This debut album showcases fairly traditional bluegrass and string band music not from America’s Deep South but from Canada’s Far North.
The core group members are singer-guitarist JD McCallen, singer-guitarist Ian Smith, singer-mandolinist Ryan West, banjoist Aaron P. Burnie, and fiddle player Kieran Poile.
The quartet are from Yukon which was made famous by the Klondike Gold Rush. This event is the subject of the opening track: Fool’s Gold. Of their home town, McCallen says, “The isolation is a blessing and a curse. It’s such a beautiful place to live and make music.”

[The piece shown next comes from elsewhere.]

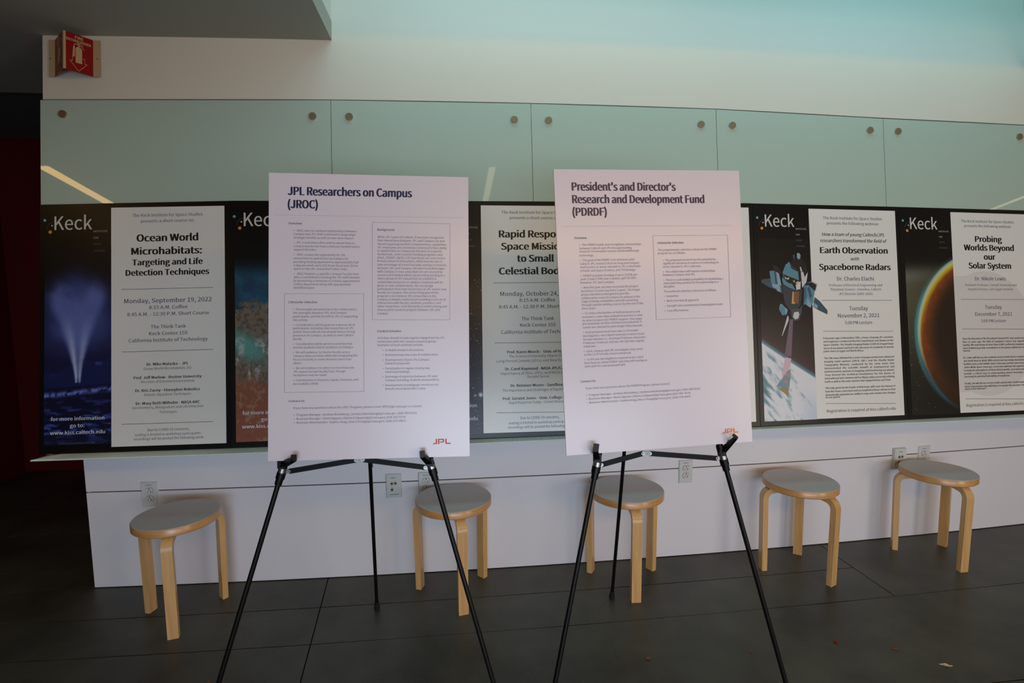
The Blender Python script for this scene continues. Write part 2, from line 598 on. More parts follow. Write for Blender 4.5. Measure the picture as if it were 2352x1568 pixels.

The Old ‘98 is an affectionate ode to a broken down bar at the local Whitehorse 98 Hotel and the overall mood of the album is cheerily upbeat even when singing of the passing of time (Snowflakes in the Sun) or the struggle to make ends meet (Waitin’ on a Paycheque).
The least danceable song is ironically entitled Everybody Dance. This was apparently a co-write with JD McCallen’s then two-year-old daughter but it’s one of the slowest tunes on the album.
Another melancholy piece is Wish, told from the point of view of a disillusioned and dying soldier isolated in snow-filled trenches thinking about his old Kentucky home and dreaming of rum or whiskey.
A Drunken Goodnight rounds things off on a brighter note with the morale seeming to be that all’s well with the world providing the drinks keep flowing.